**What you are asked to do:** Only the lines from the one containing "Keep writing the" through the one containing "if f > .8: hh *= .7" are to be copied, exactly and with both ends kept.

**Extracted records:**
- - - -
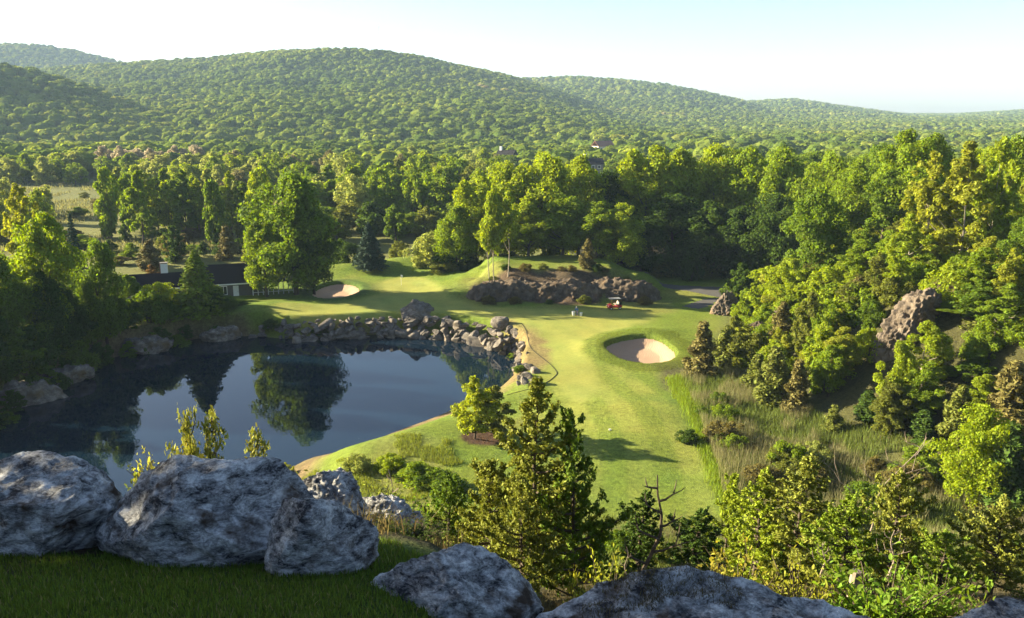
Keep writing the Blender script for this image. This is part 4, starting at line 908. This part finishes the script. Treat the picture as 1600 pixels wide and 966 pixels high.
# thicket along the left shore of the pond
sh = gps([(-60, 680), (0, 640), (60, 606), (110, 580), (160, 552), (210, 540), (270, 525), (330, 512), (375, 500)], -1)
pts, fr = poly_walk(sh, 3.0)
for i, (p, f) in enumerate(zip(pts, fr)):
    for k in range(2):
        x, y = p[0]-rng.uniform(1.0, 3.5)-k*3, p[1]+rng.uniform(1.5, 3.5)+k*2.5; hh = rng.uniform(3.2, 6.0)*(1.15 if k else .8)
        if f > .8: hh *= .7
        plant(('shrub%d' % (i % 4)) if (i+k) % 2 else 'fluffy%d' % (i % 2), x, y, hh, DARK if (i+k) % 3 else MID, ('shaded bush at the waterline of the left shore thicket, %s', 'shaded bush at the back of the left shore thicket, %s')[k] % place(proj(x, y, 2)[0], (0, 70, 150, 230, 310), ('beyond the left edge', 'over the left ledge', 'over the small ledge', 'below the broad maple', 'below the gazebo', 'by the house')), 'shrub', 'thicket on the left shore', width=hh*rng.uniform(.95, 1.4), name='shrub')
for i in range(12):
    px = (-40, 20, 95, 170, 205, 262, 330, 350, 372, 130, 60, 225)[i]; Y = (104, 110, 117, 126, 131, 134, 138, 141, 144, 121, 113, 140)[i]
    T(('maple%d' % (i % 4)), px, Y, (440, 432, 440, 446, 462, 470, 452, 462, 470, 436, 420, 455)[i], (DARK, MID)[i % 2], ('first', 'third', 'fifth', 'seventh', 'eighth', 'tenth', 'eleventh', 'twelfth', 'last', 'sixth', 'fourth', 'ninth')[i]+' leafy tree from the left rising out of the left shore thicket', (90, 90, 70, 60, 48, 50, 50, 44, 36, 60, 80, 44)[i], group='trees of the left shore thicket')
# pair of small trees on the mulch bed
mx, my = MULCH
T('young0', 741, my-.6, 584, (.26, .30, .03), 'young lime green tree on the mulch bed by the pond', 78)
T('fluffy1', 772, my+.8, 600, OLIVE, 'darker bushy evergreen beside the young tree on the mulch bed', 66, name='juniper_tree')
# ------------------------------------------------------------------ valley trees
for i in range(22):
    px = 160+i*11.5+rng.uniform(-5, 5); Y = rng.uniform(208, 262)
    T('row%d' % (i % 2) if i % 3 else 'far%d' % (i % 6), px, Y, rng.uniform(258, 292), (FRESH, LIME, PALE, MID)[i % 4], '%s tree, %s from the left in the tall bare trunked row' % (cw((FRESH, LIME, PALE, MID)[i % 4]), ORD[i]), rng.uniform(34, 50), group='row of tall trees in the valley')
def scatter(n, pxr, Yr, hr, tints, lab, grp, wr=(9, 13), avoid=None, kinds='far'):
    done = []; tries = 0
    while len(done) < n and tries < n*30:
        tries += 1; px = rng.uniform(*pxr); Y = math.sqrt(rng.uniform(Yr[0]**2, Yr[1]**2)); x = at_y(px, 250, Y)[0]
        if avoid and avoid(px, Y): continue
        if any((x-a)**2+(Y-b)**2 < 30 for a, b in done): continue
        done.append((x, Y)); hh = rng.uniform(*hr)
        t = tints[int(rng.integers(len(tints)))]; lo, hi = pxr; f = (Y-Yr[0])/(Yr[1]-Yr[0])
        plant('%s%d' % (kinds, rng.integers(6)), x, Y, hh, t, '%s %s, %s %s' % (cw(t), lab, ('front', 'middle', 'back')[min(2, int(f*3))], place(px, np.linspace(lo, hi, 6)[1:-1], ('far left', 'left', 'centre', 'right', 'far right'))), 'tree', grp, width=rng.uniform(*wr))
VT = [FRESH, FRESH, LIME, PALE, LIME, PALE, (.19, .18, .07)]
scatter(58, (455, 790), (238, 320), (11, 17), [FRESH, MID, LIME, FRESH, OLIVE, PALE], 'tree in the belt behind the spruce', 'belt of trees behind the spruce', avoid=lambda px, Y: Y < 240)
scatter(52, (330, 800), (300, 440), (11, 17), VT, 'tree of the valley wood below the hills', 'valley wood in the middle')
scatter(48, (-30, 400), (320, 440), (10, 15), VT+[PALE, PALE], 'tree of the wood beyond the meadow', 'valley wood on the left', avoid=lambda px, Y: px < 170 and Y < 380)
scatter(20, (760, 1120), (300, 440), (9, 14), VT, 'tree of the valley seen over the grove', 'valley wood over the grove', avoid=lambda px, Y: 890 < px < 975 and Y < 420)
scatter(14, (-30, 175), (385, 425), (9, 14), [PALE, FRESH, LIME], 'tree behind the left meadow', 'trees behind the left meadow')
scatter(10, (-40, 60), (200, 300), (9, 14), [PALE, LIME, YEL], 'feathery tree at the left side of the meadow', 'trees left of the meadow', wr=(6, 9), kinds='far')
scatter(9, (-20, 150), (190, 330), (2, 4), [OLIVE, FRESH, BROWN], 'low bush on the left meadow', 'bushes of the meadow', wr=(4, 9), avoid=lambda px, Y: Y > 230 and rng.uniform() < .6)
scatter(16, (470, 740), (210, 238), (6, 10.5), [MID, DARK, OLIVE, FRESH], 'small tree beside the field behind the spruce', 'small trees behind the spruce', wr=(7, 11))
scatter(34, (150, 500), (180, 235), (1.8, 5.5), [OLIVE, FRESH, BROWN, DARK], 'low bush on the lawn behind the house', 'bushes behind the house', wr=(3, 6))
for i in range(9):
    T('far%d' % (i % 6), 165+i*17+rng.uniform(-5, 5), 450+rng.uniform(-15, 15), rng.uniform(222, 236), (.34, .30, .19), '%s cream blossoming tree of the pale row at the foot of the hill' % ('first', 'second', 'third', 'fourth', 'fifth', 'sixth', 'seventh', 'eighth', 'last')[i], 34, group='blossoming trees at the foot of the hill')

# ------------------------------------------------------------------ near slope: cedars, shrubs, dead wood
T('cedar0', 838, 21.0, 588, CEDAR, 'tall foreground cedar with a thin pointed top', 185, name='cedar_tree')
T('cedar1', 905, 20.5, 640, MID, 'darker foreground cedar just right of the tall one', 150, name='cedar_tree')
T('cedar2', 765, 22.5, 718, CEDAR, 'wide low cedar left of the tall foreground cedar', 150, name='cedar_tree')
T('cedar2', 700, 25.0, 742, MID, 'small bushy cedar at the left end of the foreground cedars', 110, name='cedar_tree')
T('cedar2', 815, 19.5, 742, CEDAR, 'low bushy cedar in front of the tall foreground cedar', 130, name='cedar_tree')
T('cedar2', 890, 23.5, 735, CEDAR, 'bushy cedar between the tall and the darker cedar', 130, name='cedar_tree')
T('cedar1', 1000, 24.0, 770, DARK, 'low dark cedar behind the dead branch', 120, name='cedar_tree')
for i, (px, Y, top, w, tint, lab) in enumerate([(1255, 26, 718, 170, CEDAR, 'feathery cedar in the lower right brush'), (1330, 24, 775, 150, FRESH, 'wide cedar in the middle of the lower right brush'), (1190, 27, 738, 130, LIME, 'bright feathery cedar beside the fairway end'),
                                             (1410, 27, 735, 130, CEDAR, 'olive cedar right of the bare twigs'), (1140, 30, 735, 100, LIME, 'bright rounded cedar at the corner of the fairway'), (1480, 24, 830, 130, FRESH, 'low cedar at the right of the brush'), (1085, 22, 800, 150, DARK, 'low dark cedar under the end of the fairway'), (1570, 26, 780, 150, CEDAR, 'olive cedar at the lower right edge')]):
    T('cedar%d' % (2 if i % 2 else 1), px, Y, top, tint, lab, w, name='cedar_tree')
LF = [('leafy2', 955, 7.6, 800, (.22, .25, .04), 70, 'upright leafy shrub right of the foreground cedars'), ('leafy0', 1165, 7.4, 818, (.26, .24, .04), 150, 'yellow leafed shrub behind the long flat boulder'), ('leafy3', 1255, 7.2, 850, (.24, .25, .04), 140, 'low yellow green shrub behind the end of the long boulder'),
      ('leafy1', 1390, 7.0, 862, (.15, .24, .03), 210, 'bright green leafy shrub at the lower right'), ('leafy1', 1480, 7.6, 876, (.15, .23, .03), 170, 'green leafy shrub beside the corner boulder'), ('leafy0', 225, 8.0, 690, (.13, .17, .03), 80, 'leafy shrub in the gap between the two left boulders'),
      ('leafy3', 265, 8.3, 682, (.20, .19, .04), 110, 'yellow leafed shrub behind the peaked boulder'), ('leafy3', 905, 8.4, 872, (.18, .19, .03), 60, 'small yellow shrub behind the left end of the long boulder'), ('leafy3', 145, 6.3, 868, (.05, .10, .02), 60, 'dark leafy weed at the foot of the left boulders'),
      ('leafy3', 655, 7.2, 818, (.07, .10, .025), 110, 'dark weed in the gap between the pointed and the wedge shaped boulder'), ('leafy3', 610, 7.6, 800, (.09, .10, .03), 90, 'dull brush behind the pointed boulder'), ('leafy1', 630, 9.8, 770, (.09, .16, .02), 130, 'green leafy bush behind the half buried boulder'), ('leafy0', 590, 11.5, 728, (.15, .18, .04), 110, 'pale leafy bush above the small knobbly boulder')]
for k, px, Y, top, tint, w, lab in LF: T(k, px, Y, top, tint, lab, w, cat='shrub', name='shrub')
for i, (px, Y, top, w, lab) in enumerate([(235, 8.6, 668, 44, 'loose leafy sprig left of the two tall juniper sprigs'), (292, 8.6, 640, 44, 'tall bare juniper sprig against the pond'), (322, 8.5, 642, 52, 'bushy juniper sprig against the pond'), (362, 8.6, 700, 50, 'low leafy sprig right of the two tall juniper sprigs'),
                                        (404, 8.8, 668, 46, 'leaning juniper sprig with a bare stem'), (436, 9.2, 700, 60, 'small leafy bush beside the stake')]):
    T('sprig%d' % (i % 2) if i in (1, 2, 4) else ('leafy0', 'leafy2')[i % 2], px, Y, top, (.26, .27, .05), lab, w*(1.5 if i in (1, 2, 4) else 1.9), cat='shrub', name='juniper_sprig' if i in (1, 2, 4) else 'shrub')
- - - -
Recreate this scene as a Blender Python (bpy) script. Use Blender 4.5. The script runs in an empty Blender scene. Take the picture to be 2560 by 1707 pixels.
- - - -
**Solution:**
Keep writing the Blender script for this image. This is part 4, starting at line 908. This part finishes the script. Treat the picture as 1600 pixels wide and 966 pixels high.
# thicket along the left shore of the pond
sh = gps([(-60, 680), (0, 640), (60, 606), (110, 580), (160, 552), (210, 540), (270, 525), (330, 512), (375, 500)], -1)
pts, fr = poly_walk(sh, 3.0)
for i, (p, f) in enumerate(zip(pts, fr)):
    for k in range(2):
        x, y = p[0]-rng.uniform(1.0, 3.5)-k*3, p[1]+rng.uniform(1.5, 3.5)+k*2.5; hh = rng.uniform(3.2, 6.0)*(1.15 if k else .8)
        if f > .8: hh *= .7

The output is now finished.